| Prompt |
Starting at the top of the entries below, write out each line up to and including the one containing "return [(220 +". Leave the pictures out.

Records with scene code
•••••

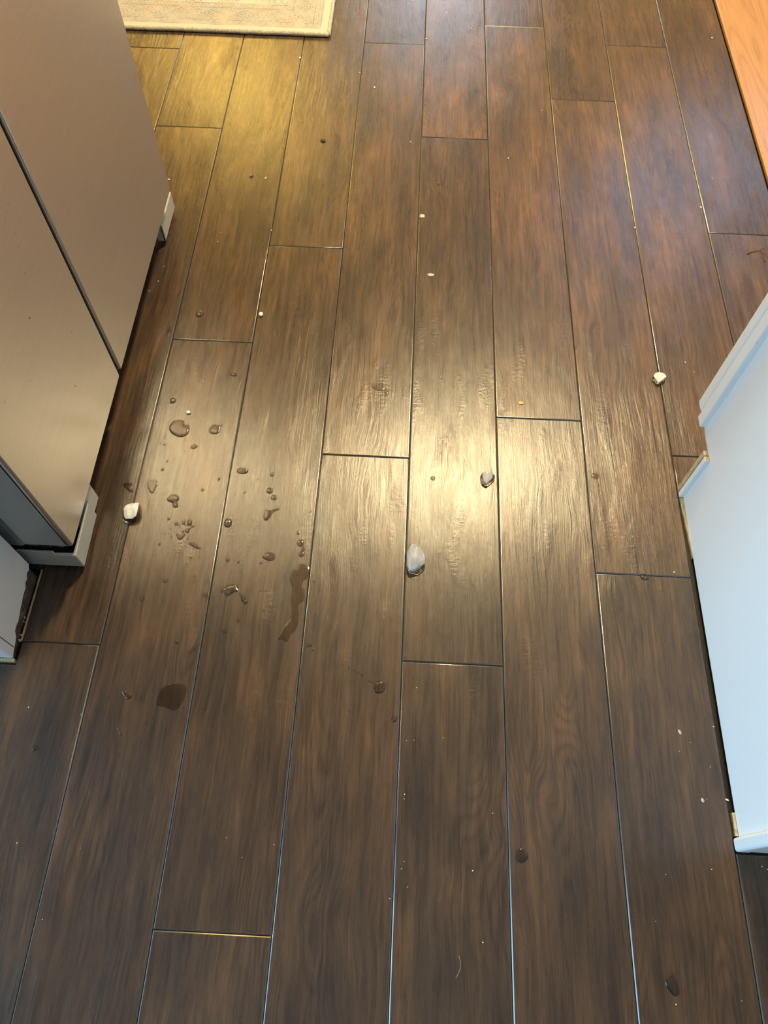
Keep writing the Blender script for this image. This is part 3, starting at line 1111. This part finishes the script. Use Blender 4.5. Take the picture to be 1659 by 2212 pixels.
def A(*pts):      # pixels of the crop at (240, 780), scale 3.318
    return [(240 + x / 3.318, 780 + y / 3.318) for x, y in pts]


def B(*pts):      # pixels of the crop at (220, 1100), scale 3.318
    return [(220 + x / 3.318, 1100 + y / 3.318) for x, y in pts]


def C(*pts):      # pixels of the crop at (640, 780), scale 4.608
    return [(640 + x / 4.608, 780 + y / 4.608) for x, y in pts]


puddle(A((478, 420), (520, 428), (530, 460), (552, 455), (563, 490), (545, 528), (505, 545), (460, 535), (425, 508), (416, 472), (440, 435)), 0.0021,
       'large round raised water drop with a notched edge, among the drops before the refrigerator', 'water_drop')
puddle(A((745, 452), (780, 460), (806, 446), (786, 475), (775, 510), (745, 526), (715, 518), (699, 500), (713, 470)), 0.0012,
       'water drop with a pointed tail, right of the large round notched drop', 'water_drop')
puddle(A((570, 612), (590, 597), (616, 598), (621, 612), (600, 629), (578, 628)), 0.0011, 'small oval water drop just below the large round notched drop', 'water_drop', rim=0.0016)
puddle(A((852, 88), (868, 72), (890, 80), (903, 102), (886, 109), (862, 103)), 0.0011, 'slanted oval water drop above the pointed-tail drop', 'water_drop', rim=0.0016)
puddle(A((420, 965), (450, 953), (480, 965), (489, 990), (475, 1012), (482, 1040), (462, 1053), (440, 1042), (440, 1018), (410, 1006), (399, 988)), 0.0016,
       'boot-shaped shiny water drop right of the white ice cube by the refrigerator', 'water_drop', rim=0.0018)
puddle(A((1095, 1092), (1110, 1066), (1150, 1064), (1198, 1054), (1208, 1064), (1166, 1082), (1146, 1110), (1120, 1141), (1094, 1134)), 0.0010,
       'tadpole-shaped water smear with a thin tail to the right', 'water_drop')
puddle(A((467, 1243), (480, 1234), (496, 1249), (520, 1234), (531, 1246), (516, 1268), (493, 1282), (474, 1266)), 0.0014,
       'crescent-shaped water drop at the foot of the splash cluster', 'water_drop', rim=0.0016)
puddle(A((550, 1306), (580, 1298), (606, 1306), (625, 1325), (646, 1341), (618, 1346), (590, 1334), (560, 1314)), 0.0012,
       'feather-shaped water streak just below the splash cluster', 'water_drop', rim=0.0016)
puddle(A((1079, 1400), (1096, 1390), (1112, 1374), (1150, 1369), (1178, 1392), (1170, 1421), (1140, 1434), (1110, 1424), (1090, 1414)), 0.0012,
       'pear-shaped flat water drop between the tadpole smear and the long wet patch', 'water_drop')
puddle(B((1410, 398), (1455, 396), (1488, 425), (1478, 492), (1440, 520), (1450, 580), (1455, 640), (1410, 690), (1412, 742), (1400, 850), (1352, 900), (1330, 952), (1290, 936),
         (1264, 928), (1305, 840), (1345, 795), (1362, 720), (1350, 640), (1364, 565), (1345, 500), (1358, 440), (1394, 430)), 0.00055,
       'long thin wet patch running down a plank beside its right joint', rim=0.0014)
puddle(B((850, 590), (870, 565), (910, 543), (966, 538), (978, 570), (1010, 618), (1047, 660), (1020, 682), (1000, 650), (984, 602), (955, 590), (925, 610), (894, 627), (868, 602)), 0.0022,
       'wave-shaped raised water puddle with a curling arm to the lower right', rim=0.0026)
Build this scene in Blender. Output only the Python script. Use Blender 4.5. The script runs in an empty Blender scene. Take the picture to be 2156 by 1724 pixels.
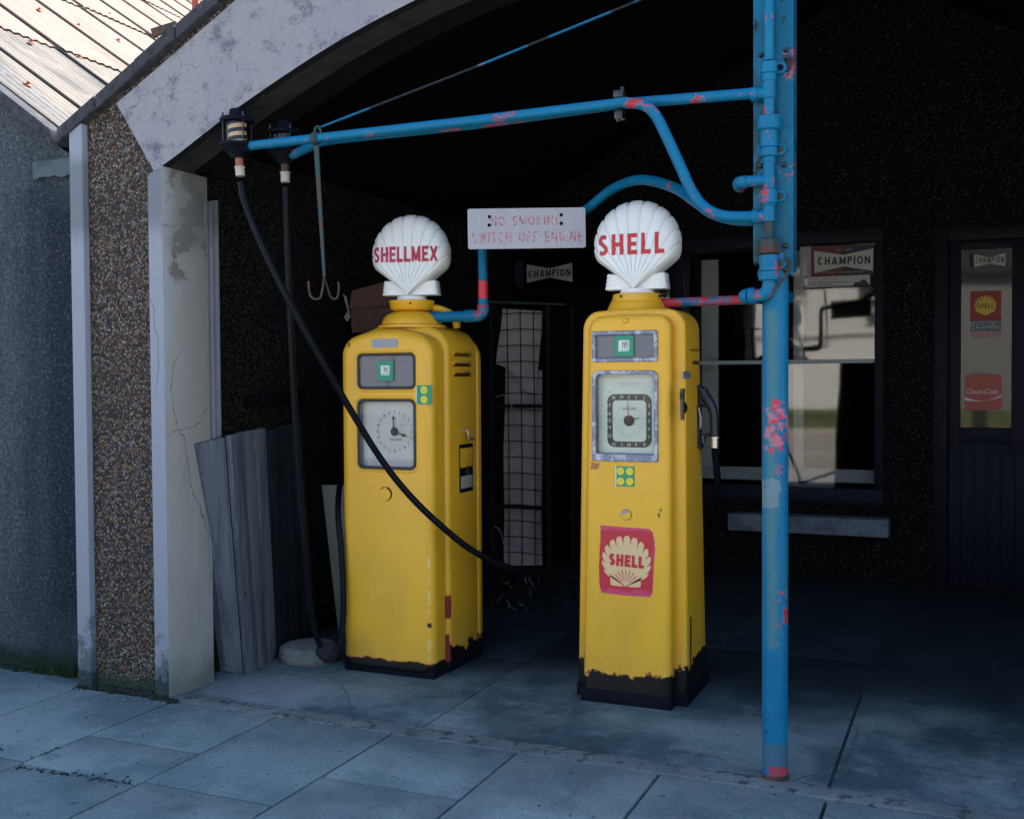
import bpy, bmesh, math, random
from mathutils import Vector, Matrix, noise
R = math.radians
random.seed(7)
scene = bpy.context.scene
COL = scene.collection

# ------------------------------------------------------------ camera
FOC, CAMH, PW, PH = 2255.0, 1.5, 2156.0, 1724.0
pitch = -math.atan(62 / FOC); yaw = math.atan(972 / FOC); roll = 0.006
D_ = Vector((-math.sin(yaw) * math.cos(pitch), math.cos(yaw) * math.cos(pitch), math.sin(pitch)))
r0 = Vector((math.cos(yaw), math.sin(yaw), 0)); u0 = r0.cross(D_)
R_ = math.cos(roll) * r0 - math.sin(roll) * u0
U_ = math.cos(roll) * u0 + math.sin(roll) * r0
CAM = Vector((0, 0, CAMH))
cd = bpy.data.cameras.new('camera'); cam = bpy.data.objects.new('camera', cd); COL.objects.link(cam)
m = Matrix.Identity(4)
for i, a in enumerate((R_, U_, -D_)):
    for k in range(3): m[k][i] = a[k]
for k in range(3): m[k][3] = CAM[k]
cam.matrix_world = m
cd.sensor_width = 36; cd.lens = FOC / PW * 36
cd.clip_start = 0.05; cd.clip_end = 500
cd.dof.use_dof = True; cd.dof.focus_distance = 4.9; cd.dof.aperture_fstop = 5.6
scene.camera = cam

def ray(px, py): return D_ + R_ * ((px - 1078) / FOC) + U_ * ((862 - py) / FOC)
def P(px, py, Y):                       # a point seen at (px,py) standing at depth Y from the road
    v = ray(px, py); return CAM + v * (Y / v.y)
def PX(px, py, X): v = ray(px, py); return CAM + v * (X / v.x)

# ------------------------------------------------------------ world, sun, exposure
SUN_EL, SUN_AZ = R(46), R(22)           # azimuth from +Y towards +X
w = bpy.data.worlds.new('World'); scene.world = w; w.use_nodes = True
nt = w.node_tree; nt.nodes.clear()
sky = nt.nodes.new('ShaderNodeTexSky'); sky.sky_type = 'NISHITA'; sky.sun_disc = False
sky.sun_elevation = SUN_EL; sky.sun_rotation = SUN_AZ; sky.dust_density = 1.2; sky.ozone_density = 0.6
bg = nt.nodes.new('ShaderNodeBackground'); bg.inputs['Strength'].default_value = 0.068
wo = nt.nodes.new('ShaderNodeOutputWorld')
nt.links.new(sky.outputs[0], bg.inputs[0]); nt.links.new(bg.outputs[0], wo.inputs[0])
sl = bpy.data.lights.new('sun', 'SUN'); sl.energy = 3.4; sl.angle = R(0.5); sl.color = (1, .93, .82)
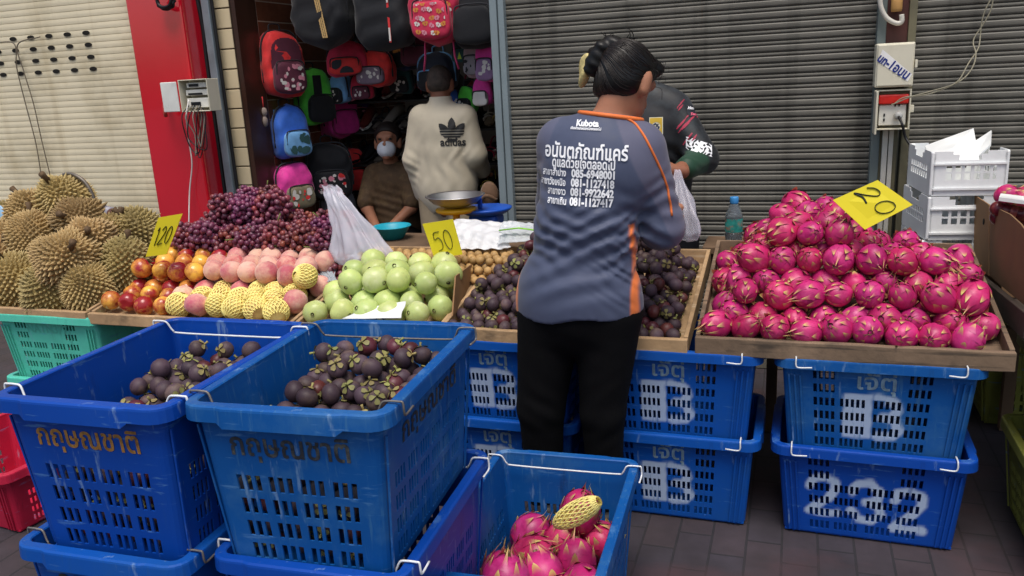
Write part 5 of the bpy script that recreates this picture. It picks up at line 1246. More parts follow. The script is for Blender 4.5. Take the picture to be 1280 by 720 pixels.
kp = [ell((-1.93, 4.45, .86), (.190, .14, .24)), ell((-1.925, 4.445, 1.04), (.178, .13, .24)), ell((-1.918, 4.44, 1.18), (.178, .12, .14)), cap((-2.04, 4.44, 1.25), (-1.79, 4.44, 1.24), .066), cap((-1.925, 4.44, 1.28), (-1.93, 4.45, 1.345), .068, .064),
      cap((-2.06, 4.44, 1.232), (-2.110, 4.42, 1.0), .070, .066), cap((-2.110, 4.42, 1.0), (-2.095, 4.47, .80), .064, .054), cap((-1.785, 4.44, 1.222), (-1.735, 4.44, 1.02), .070, .066), cap((-1.735, 4.44, 1.02), (-1.755, 4.58, .92), .064, .054)]
uk = union(kp, .03); fk = [((-1.86, 4.31, .95), (.1, .12, .2), (1, 0, .15), .085, .005), ((-2.02, 4.31, 1.0), (.07, .12, .2), (1, 0, -.2), .09, .004), ((-2.12, 4.36, .95), (.06, .1, .1), (.6, 0, 1), .06, .004), ((-1.78, 4.32, 1.1), (.08, .1, .12), (1, 0, -.4), .06, .005)]
lo_, hi_ = bounds(kp, .02)
V, Q = nets(lambda P: np.maximum(np.maximum(uk(P)+folds(P, fk), .715+.18*(P[:, 0]+1.93)*1.0+.01*np.sin(P[:, 0]*26)-P[:, 2]), P[:, 2]-1.355), lo_, hi_, .0075)
mb = MB(); mb.add(V, Q, 0, True); jk = mb.build('jacket', M('beige_nylon', '#cabfa8', .55, .06, 12, sheen=.15, bump=.08, bscale=30), om, fix=False); bvk = BVHTree.FromPolygons([Vector(p) for p in V], [tuple(map(int, q)) for q in Q]); local(jk, ol)
def trefoil(A, B):
    m = np.zeros_like(A, bool); by_ = B+.030
    for a_, l, w in ((0, .094, .0215), (radians(44), .092, .020), (radians(-44), .092, .020)):
        u = A*cos(a_)+by_*sin(a_); v = -A*sin(a_)+by_*cos(a_); q = np.clip(v/l, 0, 1)
        m |= (v > 0) & (v < l) & (np.abs(u) < w*np.clip(4*q**1.3*(1-q)*1.05, 0, 1)**.8)
    low = (B > -.052) & (B < .008) & (np.abs(A) < np.minimum(.060, .060-1.15*np.clip(-.012-B, 0, 1)))
    m = (m & (B >= .006)) | low
    for y_ in (.004, -.009, -.022, -.035): m &= ~(np.abs(B-y_) < .0027)
    return m
ink = M('black_print', '#2b2a2a', .6); kx, kd = Vector((1, .03, -.03)), Vector((-.35, 1, -.02)).normalized()
flat_on('leaf_emblem', ink, raster(trefoil, .18, .16, .002), atY(564.5, 164, 4.31), kx*1.2, Vector((.03, 0, 1.15)), kd, bvk, jk, .003, ol)
v, f = text2d('adidas', .062, .0016, .150); flat_on('lettering', ink, (v, f), atY(566, 182.5, 4.31), kx, Vector((.03, 0, 1)), kd, bvk, jk, .003, ol)
tq = [cap((-2.01, 4.45, .78), (-2.015, 4.45, .42), .10, .085), cap((-2.015, 4.45, .42), (-2.02, 4.45, .06), .085, .07), cap((-1.85, 4.45, .78), (-1.845, 4.45, .42), .10, .085), cap((-1.845, 4.45, .42), (-1.84, 4.45, .06), .085, .07), ell((-1.93, 4.45, .8), (.17, .12, .12))]
lo_, hi_ = bounds(tq, .02); uq2 = union(tq, .02); o, _b = sdf_obj('trousers', lambda P: np.maximum(uq2(P), .05-P[:, 2]), lo_, hi_, .012, M('khaki_trousers', '#a3937a', .75, .08), om); local(o, ol)

# --- shopkeeper sitting inside, masked
pl_ = (-2.50, 4.86, 0); pk = person('seated shopkeeper in a brown blouse and white face mask, inside the shop', pl_)
F_ = (.25, -.9, .12)
hq, HQ = head_prims((-2.47, 4.80, 1.075), F_, .98)
nk = [cap((-2.49, 4.86, .93), (-2.475, 4.825, 1.02), .05, .046)]
tr_ = [ell((-2.50, 4.90, .52), (.16, .13, .14)), ell((-2.50, 4.88, .68), (.14, .11, .17)), ell((-2.495, 4.87, .82), (.155, .10, .13)), cap((-2.61, 4.87, .875), (-2.38, 4.87, .875), .05)]
ar = [cap((-2.63, 4.86, .86), (-2.64, 4.76, .66), .046, .04), cap((-2.64, 4.76, .66), (-2.475, 4.58, .535), .037, .027), cap((-2.37, 4.86, .86), (-2.33, 4.78, .66), .046, .04), cap((-2.33, 4.78, .66), (-2.42, 4.62, .55), .037, .027)]
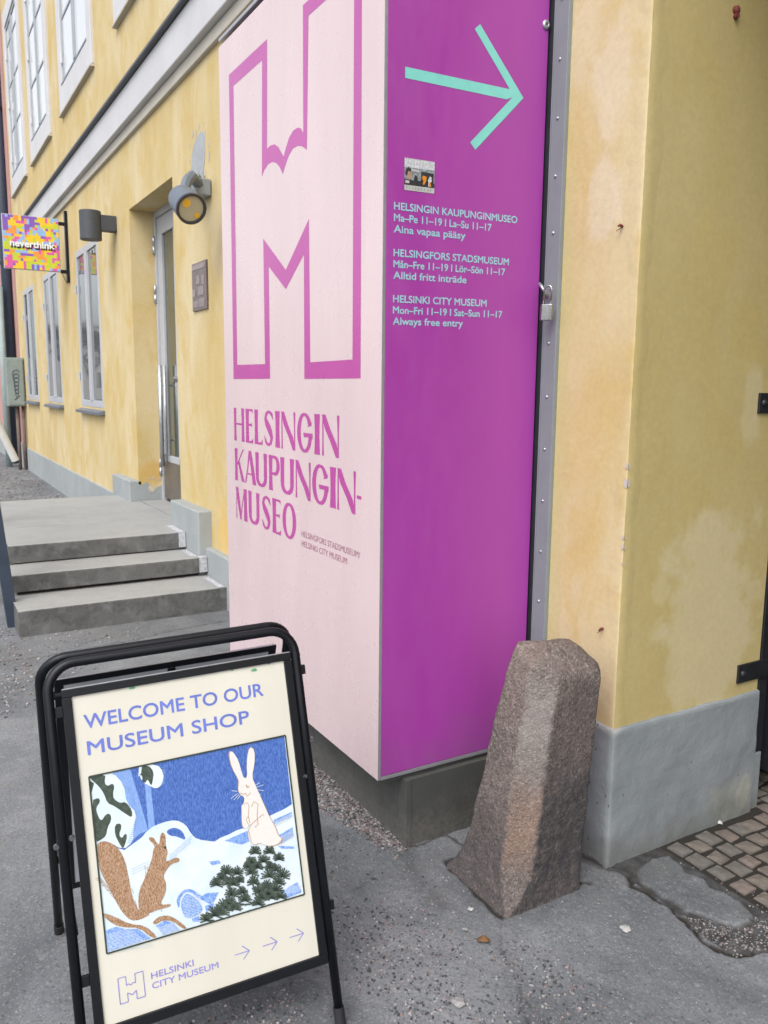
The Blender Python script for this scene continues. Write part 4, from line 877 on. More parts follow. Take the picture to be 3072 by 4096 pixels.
for k_, (s, y1_, z_) in enumerate((('HELSINGIN KAUPUNGINMUSEO', 1.7255, 2.012), ('Ma–Pe 11–19 I La–Su 11–17', 1.624, 1.980), ('Aina vapaa pääsy', 1.525, 1.948), ('HELSINGFORS STADSMUSEUM', 1.697, 1.881), ('Mån–Fre 11–19 I Lör–Sön 11–17', 1.683, 1.849), ('Alltid fritt inträde', 1.533, 1.817), ('HELSINKI CITY MUSEUM', 1.613, 1.7495), ('Mon–Fri 11–19 I Sat–Sun 11–17', 1.6765, 1.717), ('Always free entry', 1.523, 1.685))):
    if k_ % 3 == 0: mb = MB()
    text_to(mb, s, 1.2685, y1_, z_, z_+.0215, TV, .034)
    if k_ % 3 == 2: mb.build('opening_hours_print', M_textblue, cb)
# sticker with a small photograph of people
mb = MB(); SM = [M_paper, simple('sticker_grey', (.22, .25, .27), .5, .5, 160), simple('sticker_dark', (.03, .03, .035), .5, .3, 90), simple('sticker_orange', (.60, .22, .02), .5, .3, 90), simple('sticker_skin', (.38, .24, .18), .5, .2, 90), simple('sticker_pale', (.5, .52, .56), .5, .5, 300)]
def spoly(pts, mi, d):
    mb.add([TV(1.3025+.1045*x, 2.070+.0895*y, d) for x, y in pts], [tuple(range(len(pts)))], mi)
spoly([(0, 0), (1, 0), (1, 1), (0, 1)], 0, .0009)
spoly([(0, .17), (1, .17), (1, .72), (0, .72)], 1, .0011); spoly([(0, .72), (1, .72), (1, .97), (0, .97)], 5, .0011)
spoly([(0, .17), (1, .17), (1, .30), (.6, .34), (.3, .33), (0, .35)], 2, .00122); spoly([(.55, .3), (.97, .3), (.97, .62), (.55, .64)], 2, .00122)
spoly([(.02, .5), (.06, .68), (.14, .73), (.22, .66), (.22, .5), (.12, .4)], 2, .00134); spoly([(.08, .42), (.12, .60), (.24, .58), (.24, .40), (.16, .34)], 4, .00146)
spoly([(.32, .2), (.31, .40), (.35, .5), (.42, .48), (.45, .25)], 2, .00146); spoly([(.56, .45), (.62, .52), (.74, .5), (.72, .36), (.66, .24), (.60, .24), (.62, .36)], 3, .00146)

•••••

| In response |
Keep writing the Blender script for this image. This is part 3, starting at line 1111. This part finishes the script. Use Blender 4.5. Take the picture to be 1659 by 2212 pixels.
def A(*pts):      # pixels of the crop at (240, 780), scale 3.318
    return [(240 + x / 3.318, 780 + y / 3.318) for x, y in pts]


def B(*pts):      # pixels of the crop at (220, 1100), scale 3.318
    return [(220 + x / 3.318, 1100 + y / 3.318) for x, y in pts]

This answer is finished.